The trading unit function \(u(t)\) should be of your own design, or at least, you should strive to make it so. The bet size at times can be positive or negative in order to represent the amount placed on longs or shorts respectively. This function is often neglected, and yet, it is one of the most important in a trading strategy.

That part of the payoff matrix equation \(u(t) ∙ E[PT] \) is equal to \(x_{avg}\), the average net profit per trade. And this says the more you trade, meaning the larger \(n\) might be, the more the trading becomes a statistical problem. If you do 144,000+ trades (for example, see https://alphapowertrading.com/quantopian/Ranked_Selection_NB-4.html), you cannot consider those trades on an individual basis but as part of the average. The 144,001th trade will not have that much of an impact on the overall average net profit per trade unless it is a very large outlier.

If you rebalance 400 stocks every week for 20 years with an expected 60% turnover rate, you should make an estimated: \(20 ∙ 52 ∙ 400 ∙ 0.6 = 249,600 \) trades, more or less. All you can catch is the weekly increase for any of the stocks in the portfolio. The price of any of those stocks will not move more than they will because YOU are trading them. Stocks will continue to move up and down on a quasi-unpredictable basis that you predict what is to come or not. Stock prices are not totally randomly distributed. They do have long-term memory as is shown in any long-term market chart. However, they do exhibit a lot of chaotic and random-like price movements. Stocks are still slightly biased to the upside, and therefore, any long-term strategy's payoff matrix should also account for this bias.
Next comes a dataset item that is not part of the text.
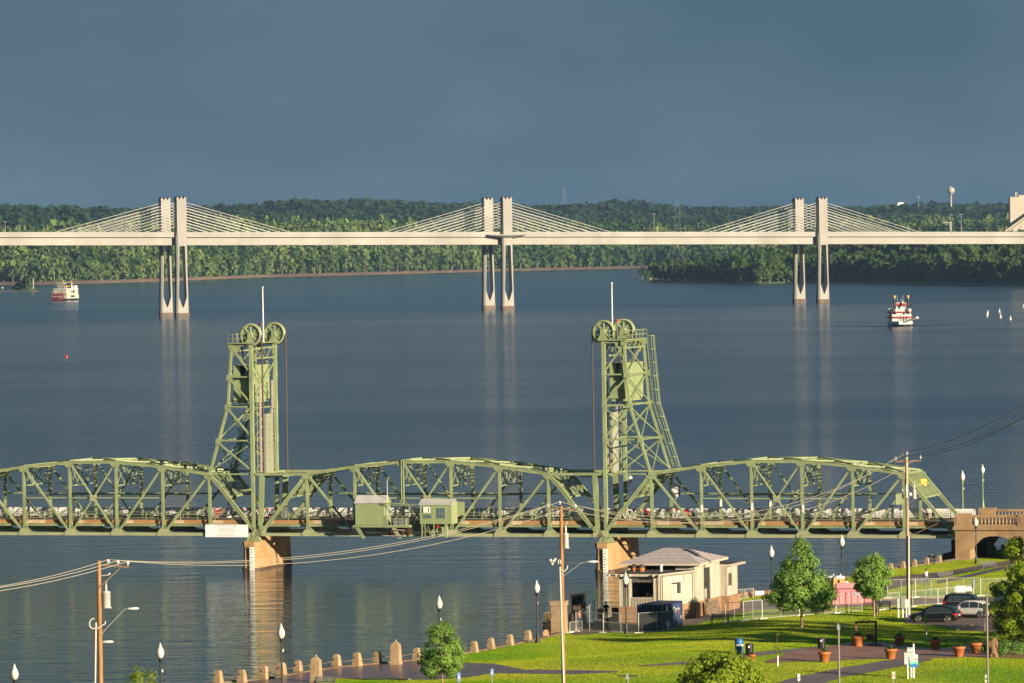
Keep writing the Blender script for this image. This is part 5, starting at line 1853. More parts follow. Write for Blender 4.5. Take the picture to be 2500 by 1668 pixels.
# project
q = np.stack([xg, yg, zg - CAMZ], 1)
w = q @ np.array(cam_f); pxs = 1250 + F_PX * (q @ np.array(cam_r)) / w; pys = 834 - F_PX * (q @ np.array(cam_u)) / w
ok = (pxs > -60) & (pxs < 2560) & (pys < 1715)
ppx = np.stack([pxs, pys], 1)
for poly in PAVE:
    ok &= ~in_poly(ppx, poly)
xg, yg, zg = xg[ok], yg[ok], zg[ok]
n = len(xg)
ang = rg.uniform(0, math.pi, n); wd = rg.uniform(.06, .13, n); ht = rg.uniform(.035, .07, n)
ca, sa = np.cos(ang) * wd / 2, np.sin(ang) * wd / 2
lx, ly = rg.randn(n) * .03, rg.randn(n) * .03
V = np.empty((n, 3, 3))
V[:, 0] = np.stack([xg - ca, yg - sa, zg - .015], 1); V[:, 1] = np.stack([xg + ca, yg + sa, zg - .015], 1)
V[:, 2] = np.stack([xg + lx, yg + ly, zg + ht], 1)
tone = (vnoise(xg, yg, 11, 1) - .5) * .85 + (vnoise(xg, yg, 3.1, 2) - .5) * .2
LM_grass = leafmat('mown grass', (0.185, 0.36, 0.011), (0.53, 0.53, 0.045), 0.5, 0.10, .10)
big_mesh('grass', V.reshape(-1, 3), np.arange(n * 3).reshape(-1, 3), LM_grass, 'stuff', np.repeat(tone, 3))
print('grass tufts', n)

# ================================================================== bollards, obelisks, chains, pillars
def bollard_proto():
    t = thing('stone_bollard', '', 'bollard', (0, 0, 0), 0, 'stone bollards along the river wall')
    b = MB()
    w0, w1, h = .36, .24, 1.18
    lv = [(w0, 0), (w1 * 1.04, h * .86), (w1 * .72, h * .97), (.05, h)]
    vs = []
    for w, z in lv: vs += [(-w, -w, z), (w, -w, z), (w, w, z), (-w, w, z)]
    b.add(vs, [(k * 4 + i, k * 4 + (i + 1) % 4, k * 4 + 4 + (i + 1) % 4, k * 4 + 4 + i) for k in range(3) for i in range(4)] + [(12, 13, 14, 15)])
    b.obj('shaft', M_post, t)
    b = MB(); b.lathe([(.05, -.40), (.05, .40)], (0, 0, .78), 8, 'X'); b.obj('chain_ring', M_chain, t)
    return t
bol = bollard_proto()
BOL = [(533, 1669), (591, 1667), (645, 1659), (688, 1651), (728, 1643), (768, 1636), (822, 1630), (872, 1626.5), (921.5, 1621), (1018, 1612.6), (1158, 1593), (1198.5, 1585), (1245, 1576), (1289, 1566), (1337, 1527),
       (2175, 1393), (2204.5, 1388), (2233, 1384), (2263, 1379), (2293, 1374), (2427, 1351), (2449, 1346.5), (2471, 1340)]
BL = ['tan stone bollard at the lower left end of the river wall row', 'tan stone bollard second from the lower left end of the row', 'wide tan stone bollard left of the lamp post by the plaza', 'tan stone bollard half hidden behind the plaza lamp post',
      'tan stone bollard between the plaza lamp post and the near obelisk', 'tan stone bollard hidden behind the near obelisk', 'tan stone bollard just right of the near obelisk', 'shaded stone bollard midway between the obelisks', 'brown topped stone bollard left of the far obelisk',
      'brown stone bollard just left of the small plaza tree', 'short stone bollard right of the small plaza tree', 'short stone bollard on the lawn edge, second right of the small tree', 'stone bollard left of the lawn lamp post', 'stone bollard just left of the lawn lamp post foot', 'tapered stone bollard with a chain left of the gate pillars',
      'low stone bollard behind the right hand young tree', 'low stone bollard just left of the pale utility pole', 'low stone bollard just right of the pale utility pole', 'stone bollard on the left of the bending person', 'stone bollard on the right of the bending person',
      'dark stone bollard under the bridge arch, left one', 'dark stone bollard under the bridge arch, middle one', 'dark stone bollard under the bridge arch, right one']
bpos = []
for i, (px, py) in enumerate(BOL):
    p = T(px, py)
    if i == 0:
        bol.location = p; bol['label'] = BL[0]
        bol.rotation_euler = (0, 0, math.atan2(TD.y, TD.x))
    else:
        sc = 1.15 if i == 14 else (.95 + .03 * ((i * 5) % 4) if i < 10 else (.9 if i < 15 else .72))
        dup(bol, p, math.atan2(TD.y, TD.x), BL[i], scale=sc)
    bpos.append(p)
def chain(name, a, c, sag, label, r=.035, group='chains between the bollards'):
    b = MB()
    pts = []
    n = 12
    for i in range(n + 1):
        f = i / n
        q = a.lerp(c, f); q.z -= sag * 4 * f * (1 - f)
        pts.append(q)
    b.path(pts, r, 5)
    o = b.obj(name, M_chain); tag(o, label, 'chain', group)
    return o
CH = ['far lower left', 'second', 'third', 'fourth', 'fifth', 'sixth', 'seventh', 'eighth']
up = Vector((0, 0, .78))
names = {0: 'chain at the lower left end of the bollard row', 1: 'chain second from the lower left end', 2: 'chain left of the plaza lamp post', 3: 'chain just right of the plaza lamp post', 4: 'chain running behind the near obelisk', 5: 'chain right of the near obelisk top', 6: 'chain leading to the shaded bollard', 7: 'chain right of the shaded bollard', 8: 'chain behind the far obelisk',
         15: 'chain behind the right hand young tree', 16: 'chain passing behind the pale utility pole', 17: 'chain left of the bending person', 18: 'chain beside the bending person', 20: 'chain between left and middle bollards under the arch', 21: 'chain between middle and right bollards under the arch'}
for i, lb in names.items():
    chain('bollard_chain', bpos[i] + up, bpos[i + 1] + up, .28, 'rusty ' + lb)
def obelisk(px, py, hpx, label):
    p = T(px, py); u = p.y / F_PX
    t = thing('stone_obelisk', label, 'obelisk', p, math.atan2(BU.y, BU.x), 'stone obelisks on the plaza')
    h = hpx * u
    b = MB()
    lv = [(.46, 0), (.46, .22), (.42, .24), (.36, h * .84), (.05, h)]
    vs = []
    for w, z in lv: vs += [(-w, -w, z), (w, -w, z), (w, w, z), (-w, w, z)]
    b.add(vs, [(k * 4 + i, k * 4 + (i + 1) % 4, k * 4 + 4 + (i + 1) % 4, k * 4 + 4 + i) for k in range(4) for i in range(4)] + [(16, 17, 18, 19)])
    b.obj('shaft', M_post, t)
    b = MB(); b.ball((0, 0, h + .05), .09); b.obj('finial', M_post, t)
obelisk(772.6, 1666, 64, 'tan stone obelisk nearer the camera on the wet plaza')
obelisk(967, 1623, 58, 'taller looking tan stone obelisk at the far end of the plaza')
def pillar(px, py, w, h, label, m, patch=False):
    p = T(px, py)
    t = thing('gate_pillar', label, 'pillar', p, -TH, 'old stone gate pillars')
    b = MB()
    vs = []
    for ww, z in ((w * .54, -.3), (w * .5, h * .86)): vs += [(-ww, -ww, z), (ww, -ww, z), (ww, ww, z), (-ww, ww, z)]
    b.add(vs, [(i, (i + 1) % 4, 4 + (i + 1) % 4, 4 + i) for i in range(4)] + [(4, 5, 6, 7)])
    b.obj('shaft', m, t)
    b = MB(); b.bx(-w * .58, w * .58, -w * .58, w * .58, h * .86, h); b.obj('cap', m, t)
    if patch:
        b = MB(); b.bx(-w * .42, -.05, -w * .525, -w * .505, h * .42, h * .66); b.bx(.06, w * .36, -w * .525, -w * .505, h * .42, h * .64); b.obj('painted_sun_patch', M_post, t)  # painted patches of sunlight on the dark pillar face
    return t
pillar(1366, 1546, 1.22, 3.1, 'weathered tan gate pillar behind the middle utility pole', M_post)
pillar(1414, 1528, 1.12, 3.1, 'gate pillar coloured dark for shade, with two painted sunlit patches', M_dark, True)
p = T(1340, 1541); t = thing('low_wall', 'black low wall between the tapered bollard and the gate pillars', 'wall', p, -TH)
b = MB(); b.bx(-.5, 1.4, -.2, .2, -.3, .75); b.obj('wall_body', M_dark, t)
b = MB(); b.bx(-.6, 1.5, -.26, .26, .75, .87); b.obj('coping', M_dark, t)
p = T(1487, 1516); t = thing('low_wall', 'black low wall beside the stone footing of the boathouse', 'wall', p, -TH)
b = MB(); b.bx(0, 1.3, 1.0, 1.5, -.3, 1.1); b.obj('wall_body', M_dark, t)
b = MB(); b.bx(-.06, 1.36, .94, 1.56, 1.1, 1.2); b.obj('coping', M_dark, t)
p = T(1396, 1534); t = thing('rounded_post', 'black rounded stone post left of the dark gate pillar', 'post', p)
b = MB(); b.lathe([(.28, -.2), (.27, 1.2), (.2, 1.42), (.0, 1.5)], n=10); b.obj('shaft', M_dark, t)
p = T(1333, 1556); t = thing('broken_post', 'short broken brown post below the tapered bollard', 'post', p)
b = MB(); b.bx(-.28, .28, -.25, .25, -.2, .55); b.prism([(-.25, .55), (.25, .55), (.1, .75), (-.15, .7)], -.2, .2); b.obj('shaft', M_stone, t)
p = T(1466, 1511); t = thing('round_stone_post', 'round brown stone post beside the dark seated figure', 'post', p)
b = MB(); b.lathe([(.3, 0), (.3, .8), (.2, 1.0), (.0, 1.05)], n=10); b.obj('shaft', M_stone, t)

# ================================================================== lamp posts
M_lampk = mat('black lamp post paint', (0.022, 0.02, 0.018), 0.45)
M_globe = mat('white acorn globe', (0.70, 0.68, 0.64), 0.35)
def lamp_proto(name, label, m, group):
    t = thing(name, label, 'street lamp', (0, 0, 0), 0, group)
    b = MB(); b.lathe([(.24, 0), (.24, .25), (.17, .35), (.15, .75), (.10, .9), (.085, 1.0)], n=10); b.obj('base', m, t)
    b = MB(); b.tube((0, 0, .95), (0, 0, 4.5), .075, .065, 8); b.obj('pole', m, t)
    b = MB(); b.lathe([(.07, 4.4), (.16, 4.5), (.13, 4.62), (.19, 4.75)], n=10); b.obj('neck', m, t)
    b = MB(); b.lathe([(.15, 4.74), (.27, 4.92), (.31, 5.12), (.29, 5.32), (.18, 5.54)], n=12); g = b.obj('globe', M_globe, t)
    b = MB(); b.lathe([(.18, 5.54), (.12, 5.64), (.09, 5.78), (.03, 5.90), (.0, 5.98)], n=10); b.obj('finial', M_globe, g)
    b = MB(); b.box((.14, 0, 3.75), (.1, .1, .22)); b.obj('receptacle', M_globe, t)
    return t
lp = lamp_proto('lamp_post', '', M_lampk, 'black acorn lamp posts along the river')
LAMPS = [(35, 1619, None, 'black lamp post at the far lower left corner'), (391, 1568, None, 'black lamp post right of the left utility pole'), (686, 1521, None, 'black lamp post on the plaza left of the obelisks'),
         (1072, 1452, None, 'black lamp post rising behind the small plaza tree'), (1310, 1414.8, None, 'black lamp post standing on the lawn edge left of the gate pillars'), (1527, 1395, None, 'black lamp post in front of the boathouse'),
         (1883, 1330.7, None, 'black lamp post behind the large young tree'), (2055, 1305, None, 'black lamp post rising behind the pink container'), (2138, 1348, None, 'lamp post whose globe tops the right hand young tree'), (2382, 1261, .9, 'black lamp post in front of the bridge arch')]
for i, (px, py, sc, lb) in enumerate(LAMPS):
    sc = sc or 1.0
    # find the spot where a lamp of this height shows its tip at the pixel
    lo, hi = 380.0, 700.0
    for _ in range(40):
        Y = (lo + hi) / 2
        q = AT(px, py, Y)
        if q.z - float(land_z(q.x, q.y)) > 5.98 * sc: lo = Y
        else: hi = Y
    q.z = float(land_z(q.x, q.y))
    if i == 0:
        lp.location = q; lp['label'] = lb
    else:
        dup(lp, q, 0.3 * i, lb, scale=sc)
gl = lamp_proto('bridge_lamp', 'green lamp post with a white globe on the far bridge parapet, left one', M_green, 'green lamps on the bridge parapet')
gl.location = BR(S_at(2351, NA1 + .1, 6.5), NA1 + .1, 5.5); gl.scale = (.95, .95, .98)
dup(gl, BR(S_at(2400, NA1 - .1, 6.9), NA1 - .1, 6.95), 0, 'green lamp post with a white globe on the stone pedestal, right one', scale=.86)

# twin headed modern lights
M_pole = mat('grey brown steel pole', (0.26, 0.215, 0.18), 0.5)
def twin_light(px, py, ztop, label, heads=True, basepx=None):
    lo, hi = 380.0, 520.0
    p = T(px + 5, 1745) if basepx is None else T(*basepx)
    q = AT(px, py, p.y)
    t = thing('path_light', label, 'street light', (q.x, q.y, p.z), 0, 'modern path lights')
    h = q.z - p.z
    b = MB(); b.tube((0, 0, -.3), (0, 0, h), .085, .075, 8); b.obj('pole', M_pole, t)
    if heads:
        for sx in (-1, 1):
            b = MB(); b.prism([(sx * .12, h - .06), (sx * .75, h - .02), (sx * .75, h + .03), (sx * .12, h + .04)], -.16, .16); b.obj('lamp_head', M_lampk, t)
        b = MB(); b.bx(-.12, .12, -.1, .1, h - .25, h + .1); b.tube((-.05, 0, h + .1), (-.05, 0, h + .22), .04, n=6); b.obj('hub', M_galv, t)
    return t
twin_light(2047, 1529, 0, 'grey twin headed path light in front of the swing frame')
twin_light(1532, 1650, 0, 'dark twin headed light whose top just enters the bottom edge')
t = twin_light(2409, 1455, 0, 'tall plain brown steel pole by the parked cars', False, (2420, 1720))
p = T(2417, 1712)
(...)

For over 200+ years, the US market has had a 20-30-year rolling window return close to a 10% CAGR, dividends included. You are somehow forced to look at the problem with the same kind of perspective. The market has survived and prospered for a long time, will your trading strategy do the same?

Doing close to nothing else than buying a low-cost index fund can get you there, meaning getting the average market return. Therefore, why program something that you will have to monitor for 20 to 30+ years knowing that you will not outperform a common market index?

We need to be realistic in what we do to achieve more than the market index. We need to be consistent with a common-sense approach made to last over the long term no matter what you want your payoff matrix to do.

No one is discussing the equations used in my strategies, no one has proven them wrong either. After much study of these equations, I came to the conclusion that if you wanted more than the other guy, you had to do more than just “try” to do better, even if it meant reengineering the methods you intended to trade with. Also, there are a multitude of solutions to the above equations.

Due to the periodic rebalancing, you get \(E[n] = y ∙ rb ∙ j ∙ E[tr]\). It gives you a pretty good approximation as to the number of trades that will be executed over the life of the portfolio. Three of those variables are set from outside the strategy as if administrative decisions. The expected turnover \(E[tr]\) will depend on the trading methods used. However, your first simulation will give you an approximation of that number, and therefore, not so hard to get.

The efforts should be put on \(x_{avg} = \frac{\Sigma (\mathbf{H} ∙ \Delta \mathbf{P} )}{n}\), the strategy's real trading edge, and this means concentrating on \(u(t) ∙ E[PT] \). It is why u(t), the trading unit function, is so critical to your trading strategy. The expected profit target \(E[PT] \) could originate from a generalized stop profit function, a profit target, some kind of trailing stop loss, or some hybrid combination thereof.

However, due to the constant weekly rebalancing resulting in mostly trading on market noise, we should not expect this profit margin to be that high. Nonetheless, we still can find ways to have it slowly increase with time. That was the challenge. And I think that is what was demonstrated in my extensively modified version of the above-cited program where the trading unit function u(t) was put on steroids.

My latest article deals with the need to make an estimate of the average net profit per trade for a rebalancing portfolio as the one highlighted here.

In previous posts the case was made for making a reasonable estimate of the number of trades that will be executed over the long term for a rebalancing portfolio. This new article gives a preliminary understanding of the problem hopefully leading to also make a reasonable long-term estimate for the outcome of a trading strategy as was expressed in a rebalancing portfolio's payoff matrix:

\( F(t) = F_0 + \$X = F_0 + \Sigma (H ∙ \Delta P) = F_0 + E[n] ∙ x_{avg} \)

\( F(t) = F_0 + E[n] ∙ x_{avg} = F_0 + \displaystyle{ E[n ∙ \frac {\Sigma (H ∙ \Delta P)}{n}]} = F_0 + y ∙ rb ∙ j ∙ E[tr] ∙ u(t) ∙ E[PT] \)

Part of that equation is predetermined by purely administrative decisions related to the rebalancing procedures. For example, even before running a simulation, we set the initial capital \( F_0 \), the rebalancing interval \(rb\), the number of stocks to be traded \(j\), and the number of rebalance \(y ∙ rb\). The case is made that it is by understanding the above equations better that we can design more productive long-term trading strategies.

This kind of trading strategy could be operated by hand. It is rebalanced only \(rb\) times during the year. A simulation is done to illustrate that it was at least possible to do so over an extended time period using historical data. The simulation is there to confirm that the trading procedures used could have worked in the past, and since the same principles would apply going forward, although giving different results, you could feel confident that your trading strategy could survive over the long term and help you prosper.